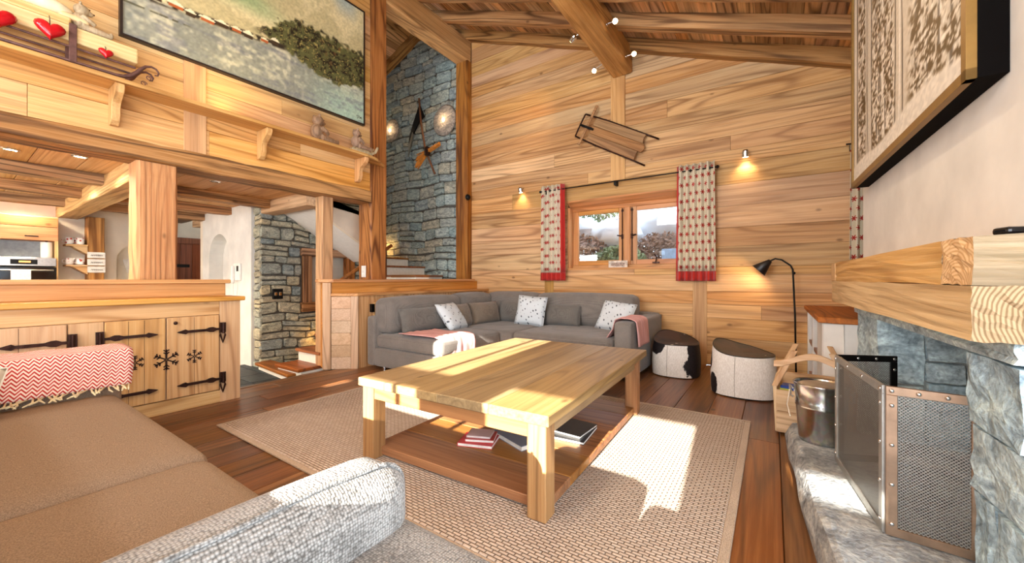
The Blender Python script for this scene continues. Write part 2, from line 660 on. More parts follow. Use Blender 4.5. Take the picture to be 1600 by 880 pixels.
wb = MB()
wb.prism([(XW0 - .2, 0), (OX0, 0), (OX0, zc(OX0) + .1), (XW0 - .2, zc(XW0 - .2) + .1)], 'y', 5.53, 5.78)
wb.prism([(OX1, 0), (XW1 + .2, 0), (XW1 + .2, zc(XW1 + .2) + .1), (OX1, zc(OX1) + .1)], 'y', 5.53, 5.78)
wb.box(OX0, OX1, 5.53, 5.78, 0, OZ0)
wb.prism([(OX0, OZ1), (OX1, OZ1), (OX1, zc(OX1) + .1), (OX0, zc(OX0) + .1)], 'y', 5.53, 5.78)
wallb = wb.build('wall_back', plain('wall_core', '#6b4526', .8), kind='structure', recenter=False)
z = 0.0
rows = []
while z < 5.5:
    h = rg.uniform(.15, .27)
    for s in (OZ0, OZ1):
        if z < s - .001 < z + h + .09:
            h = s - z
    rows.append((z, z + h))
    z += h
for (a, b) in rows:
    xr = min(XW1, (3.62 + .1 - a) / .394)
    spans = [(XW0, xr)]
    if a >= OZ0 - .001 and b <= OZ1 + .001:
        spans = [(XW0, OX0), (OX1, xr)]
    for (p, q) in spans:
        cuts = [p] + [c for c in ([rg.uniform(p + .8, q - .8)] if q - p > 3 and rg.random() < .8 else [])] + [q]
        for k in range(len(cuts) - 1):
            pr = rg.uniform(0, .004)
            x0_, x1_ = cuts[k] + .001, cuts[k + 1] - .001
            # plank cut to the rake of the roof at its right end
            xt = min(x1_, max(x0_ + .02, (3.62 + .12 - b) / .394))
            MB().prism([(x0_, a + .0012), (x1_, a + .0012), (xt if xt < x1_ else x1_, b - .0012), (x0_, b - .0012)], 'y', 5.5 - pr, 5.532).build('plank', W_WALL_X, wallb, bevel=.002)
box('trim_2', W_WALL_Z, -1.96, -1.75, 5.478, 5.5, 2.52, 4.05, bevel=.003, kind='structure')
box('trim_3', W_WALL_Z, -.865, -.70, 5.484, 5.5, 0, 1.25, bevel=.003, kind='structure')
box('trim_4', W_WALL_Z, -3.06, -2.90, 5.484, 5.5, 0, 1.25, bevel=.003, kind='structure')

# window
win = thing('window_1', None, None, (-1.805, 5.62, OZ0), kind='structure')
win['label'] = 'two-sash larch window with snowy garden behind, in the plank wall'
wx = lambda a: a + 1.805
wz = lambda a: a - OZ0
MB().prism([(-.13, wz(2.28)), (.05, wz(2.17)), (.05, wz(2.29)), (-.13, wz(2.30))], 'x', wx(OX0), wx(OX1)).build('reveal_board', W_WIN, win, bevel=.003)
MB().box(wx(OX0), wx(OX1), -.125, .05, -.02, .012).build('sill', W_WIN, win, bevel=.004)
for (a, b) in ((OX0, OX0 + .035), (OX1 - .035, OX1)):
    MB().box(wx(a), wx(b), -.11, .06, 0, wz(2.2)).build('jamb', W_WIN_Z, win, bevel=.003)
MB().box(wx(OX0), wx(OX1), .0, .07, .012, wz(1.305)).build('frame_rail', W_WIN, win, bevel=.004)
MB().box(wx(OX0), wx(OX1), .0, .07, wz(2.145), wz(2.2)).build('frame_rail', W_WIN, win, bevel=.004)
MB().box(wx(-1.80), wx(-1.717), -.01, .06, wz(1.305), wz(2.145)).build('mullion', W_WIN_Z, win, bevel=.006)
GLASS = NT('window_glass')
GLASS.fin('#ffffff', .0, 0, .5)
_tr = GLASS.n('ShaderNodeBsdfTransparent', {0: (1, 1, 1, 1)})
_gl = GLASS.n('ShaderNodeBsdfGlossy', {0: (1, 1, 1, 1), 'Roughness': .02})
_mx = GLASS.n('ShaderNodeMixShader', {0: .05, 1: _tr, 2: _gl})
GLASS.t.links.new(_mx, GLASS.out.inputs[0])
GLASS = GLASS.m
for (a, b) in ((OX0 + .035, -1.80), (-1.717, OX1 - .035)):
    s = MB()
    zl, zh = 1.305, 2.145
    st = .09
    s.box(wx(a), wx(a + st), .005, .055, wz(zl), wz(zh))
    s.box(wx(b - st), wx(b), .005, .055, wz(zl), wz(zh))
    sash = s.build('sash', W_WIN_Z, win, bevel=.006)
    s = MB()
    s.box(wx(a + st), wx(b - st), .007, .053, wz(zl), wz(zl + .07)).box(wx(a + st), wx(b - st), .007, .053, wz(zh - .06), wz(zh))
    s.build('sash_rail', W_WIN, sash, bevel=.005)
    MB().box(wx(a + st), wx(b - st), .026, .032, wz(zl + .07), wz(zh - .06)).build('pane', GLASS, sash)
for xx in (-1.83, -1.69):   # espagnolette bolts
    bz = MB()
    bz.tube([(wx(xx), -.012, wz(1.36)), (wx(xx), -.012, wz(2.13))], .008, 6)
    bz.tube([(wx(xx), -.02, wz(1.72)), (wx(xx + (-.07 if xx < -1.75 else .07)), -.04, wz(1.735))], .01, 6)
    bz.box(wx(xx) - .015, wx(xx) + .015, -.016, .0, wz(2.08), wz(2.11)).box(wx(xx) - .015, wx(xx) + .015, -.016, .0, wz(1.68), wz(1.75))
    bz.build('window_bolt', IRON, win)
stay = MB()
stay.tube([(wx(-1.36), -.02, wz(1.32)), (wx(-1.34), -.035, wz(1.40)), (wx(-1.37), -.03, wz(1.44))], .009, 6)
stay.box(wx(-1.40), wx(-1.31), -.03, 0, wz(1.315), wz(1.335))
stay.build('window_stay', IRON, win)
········
Exercise instructions
Pictures are excluded; output everything else in the data verbatim.

Reply
The Blender Python script for this scene continues. Write part 2, from line 660 on. More parts follow. Use Blender 4.5. Take the picture to be 1600 by 880 pixels.
wb = MB()
wb.prism([(XW0 - .2, 0), (OX0, 0), (OX0, zc(OX0) + .1), (XW0 - .2, zc(XW0 - .2) + .1)], 'y', 5.53, 5.78)
wb.prism([(OX1, 0), (XW1 + .2, 0), (XW1 + .2, zc(XW1 + .2) + .1), (OX1, zc(OX1) + .1)], 'y', 5.53, 5.78)
wb.box(OX0, OX1, 5.53, 5.78, 0, OZ0)
wb.prism([(OX0, OZ1), (OX1, OZ1), (OX1, zc(OX1) + .1), (OX0, zc(OX0) + .1)], 'y', 5.53, 5.78)
wallb = wb.build('wall_back', plain('wall_core', '#6b4526', .8), kind='structure', recenter=False)
z = 0.0
rows = []
while z < 5.5:
    h = rg.uniform(.15, .27)
    for s in (OZ0, OZ1):
        if z < s - .001 < z + h + .09:
            h = s - z
    rows.append((z, z + h))
    z += h
for (a, b) in rows:
    xr = min(XW1, (3.62 + .1 - a) / .394)
    spans = [(XW0, xr)]
    if a >= OZ0 - .001 and b <= OZ1 + .001:
        spans = [(XW0, OX0), (OX1, xr)]
    for (p, q) in spans:
        cuts = [p] + [c for c in ([rg.uniform(p + .8, q - .8)] if q - p > 3 and rg.random() < .8 else [])] + [q]
        for k in range(len(cuts) - 1):
            pr = rg.uniform(0, .004)
            x0_, x1_ = cuts[k] + .001, cuts[k + 1] - .001
            # plank cut to the rake of the roof at its right end
            xt = min(x1_, max(x0_ + .02, (3.62 + .12 - b) / .394))
            MB().prism([(x0_, a + .0012), (x1_, a + .0012), (xt if xt < x1_ else x1_, b - .0012), (x0_, b - .0012)], 'y', 5.5 - pr, 5.532).build('plank', W_WALL_X, wallb, bevel=.002)
box('trim_2', W_WALL_Z, -1.96, -1.75, 5.478, 5.5, 2.52, 4.05, bevel=.003, kind='structure')
box('trim_3', W_WALL_Z, -.865, -.70, 5.484, 5.5, 0, 1.25, bevel=.003, kind='structure')
box('trim_4', W_WALL_Z, -3.06, -2.90, 5.484, 5.5, 0, 1.25, bevel=.003, kind='structure')

# window
win = thing('window_1', None, None, (-1.805, 5.62, OZ0), kind='structure')
win['label'] = 'two-sash larch window with snowy garden behind, in the plank wall'
wx = lambda a: a + 1.805
wz = lambda a: a - OZ0
MB().prism([(-.13, wz(2.28)), (.05, wz(2.17)), (.05, wz(2.29)), (-.13, wz(2.30))], 'x', wx(OX0), wx(OX1)).build('reveal_board', W_WIN, win, bevel=.003)
MB().box(wx(OX0), wx(OX1), -.125, .05, -.02, .012).build('sill', W_WIN, win, bevel=.004)
for (a, b) in ((OX0, OX0 + .035), (OX1 - .035, OX1)):
    MB().box(wx(a), wx(b), -.11, .06, 0, wz(2.2)).build('jamb', W_WIN_Z, win, bevel=.003)
MB().box(wx(OX0), wx(OX1), .0, .07, .012, wz(1.305)).build('frame_rail', W_WIN, win, bevel=.004)
MB().box(wx(OX0), wx(OX1), .0, .07, wz(2.145), wz(2.2)).build('frame_rail', W_WIN, win, bevel=.004)
MB().box(wx(-1.80), wx(-1.717), -.01, .06, wz(1.305), wz(2.145)).build('mullion', W_WIN_Z, win, bevel=.006)
GLASS = NT('window_glass')
GLASS.fin('#ffffff', .0, 0, .5)
_tr = GLASS.n('ShaderNodeBsdfTransparent', {0: (1, 1, 1, 1)})
_gl = GLASS.n('ShaderNodeBsdfGlossy', {0: (1, 1, 1, 1), 'Roughness': .02})
_mx = GLASS.n('ShaderNodeMixShader', {0: .05, 1: _tr, 2: _gl})
GLASS.t.links.new(_mx, GLASS.out.inputs[0])
GLASS = GLASS.m
for (a, b) in ((OX0 + .035, -1.80), (-1.717, OX1 - .035)):
    s = MB()
    zl, zh = 1.305, 2.145
    st = .09
    s.box(wx(a), wx(a + st), .005, .055, wz(zl), wz(zh))
    s.box(wx(b - st), wx(b), .005, .055, wz(zl), wz(zh))
    sash = s.build('sash', W_WIN_Z, win, bevel=.006)
    s = MB()
    s.box(wx(a + st), wx(b - st), .007, .053, wz(zl), wz(zl + .07)).box(wx(a + st), wx(b - st), .007, .053, wz(zh - .06), wz(zh))
    s.build('sash_rail', W_WIN, sash, bevel=.005)
    MB().box(wx(a + st), wx(b - st), .026, .032, wz(zl + .07), wz(zh - .06)).build('pane', GLASS, sash)
for xx in (-1.83, -1.69):   # espagnolette bolts
    bz = MB()
    bz.tube([(wx(xx), -.012, wz(1.36)), (wx(xx), -.012, wz(2.13))], .008, 6)
    bz.tube([(wx(xx), -.02, wz(1.72)), (wx(xx + (-.07 if xx < -1.75 else .07)), -.04, wz(1.735))], .01, 6)
    bz.box(wx(xx) - .015, wx(xx) + .015, -.016, .0, wz(2.08), wz(2.11)).box(wx(xx) - .015, wx(xx) + .015, -.016, .0, wz(1.68), wz(1.75))
    bz.build('window_bolt', IRON, win)
stay = MB()
stay.tube([(wx(-1.36), -.02, wz(1.32)), (wx(-1.34), -.035, wz(1.40)), (wx(-1.37), -.03, wz(1.44))], .009, 6)
stay.box(wx(-1.40), wx(-1.31), -.03, 0, wz(1.315), wz(1.335))
stay.build('window_stay', IRON, win)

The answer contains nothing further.